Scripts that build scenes
========================

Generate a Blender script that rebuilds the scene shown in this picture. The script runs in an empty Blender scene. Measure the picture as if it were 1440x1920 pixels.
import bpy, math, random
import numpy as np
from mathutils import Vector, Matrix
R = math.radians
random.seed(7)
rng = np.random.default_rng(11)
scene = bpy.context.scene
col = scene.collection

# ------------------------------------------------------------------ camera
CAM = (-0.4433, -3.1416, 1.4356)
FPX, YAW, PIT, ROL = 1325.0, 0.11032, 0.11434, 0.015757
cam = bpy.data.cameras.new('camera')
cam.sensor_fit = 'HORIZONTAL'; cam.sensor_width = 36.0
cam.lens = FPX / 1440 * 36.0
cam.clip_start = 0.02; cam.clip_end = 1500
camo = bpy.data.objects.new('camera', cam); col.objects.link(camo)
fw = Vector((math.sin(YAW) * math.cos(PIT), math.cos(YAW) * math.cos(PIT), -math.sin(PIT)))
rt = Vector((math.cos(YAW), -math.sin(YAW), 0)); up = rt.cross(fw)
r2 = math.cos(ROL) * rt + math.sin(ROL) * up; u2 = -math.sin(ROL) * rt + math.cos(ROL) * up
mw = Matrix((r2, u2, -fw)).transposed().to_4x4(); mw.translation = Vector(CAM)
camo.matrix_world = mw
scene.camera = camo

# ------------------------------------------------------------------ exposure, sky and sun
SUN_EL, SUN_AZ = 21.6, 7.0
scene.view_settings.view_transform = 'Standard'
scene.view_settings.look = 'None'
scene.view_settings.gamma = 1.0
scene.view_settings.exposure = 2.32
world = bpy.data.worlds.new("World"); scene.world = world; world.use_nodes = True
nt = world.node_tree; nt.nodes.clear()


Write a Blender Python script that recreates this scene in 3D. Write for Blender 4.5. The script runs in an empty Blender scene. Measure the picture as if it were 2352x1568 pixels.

========================

▶ **Exercise prompt**
The records above should be restated word for word, please.

▶ **Finished exercise**
Generate a Blender script that rebuilds the scene shown in this picture. The script runs in an empty Blender scene. Measure the picture as if it were 1440x1920 pixels.
import bpy, math, random
import numpy as np
from mathutils import Vector, Matrix
R = math.radians
random.seed(7)
rng = np.random.default_rng(11)
scene = bpy.context.scene
col = scene.collection

# ------------------------------------------------------------------ camera
CAM = (-0.4433, -3.1416, 1.4356)
FPX, YAW, PIT, ROL = 1325.0, 0.11032, 0.11434, 0.015757
cam = bpy.data.cameras.new('camera')
cam.sensor_fit = 'HORIZONTAL'; cam.sensor_width = 36.0
cam.lens = FPX / 1440 * 36.0
cam.clip_start = 0.02; cam.clip_end = 1500
camo = bpy.data.objects.new('camera', cam); col.objects.link(camo)
fw = Vector((math.sin(YAW) * math.cos(PIT), math.cos(YAW) * math.cos(PIT), -math.sin(PIT)))
rt = Vector((math.cos(YAW), -math.sin(YAW), 0)); up = rt.cross(fw)
r2 = math.cos(ROL) * rt + math.sin(ROL) * up; u2 = -math.sin(ROL) * rt + math.cos(ROL) * up
mw = Matrix((r2, u2, -fw)).transposed().to_4x4(); mw.translation = Vector(CAM)
camo.matrix_world = mw
scene.camera = camo

# ------------------------------------------------------------------ exposure, sky and sun
SUN_EL, SUN_AZ = 21.6, 7.0
scene.view_settings.view_transform = 'Standard'
scene.view_settings.look = 'None'
scene.view_settings.gamma = 1.0
scene.view_settings.exposure = 2.32
world = bpy.data.worlds.new("World"); scene.world = world; world.use_nodes = True
nt = world.node_tree; nt.nodes.clear()


Write a Blender Python script that recreates this scene in 3D. Write for Blender 4.5. The script runs in an empty Blender scene. Measure the picture as if it were 2352x1568 pixels.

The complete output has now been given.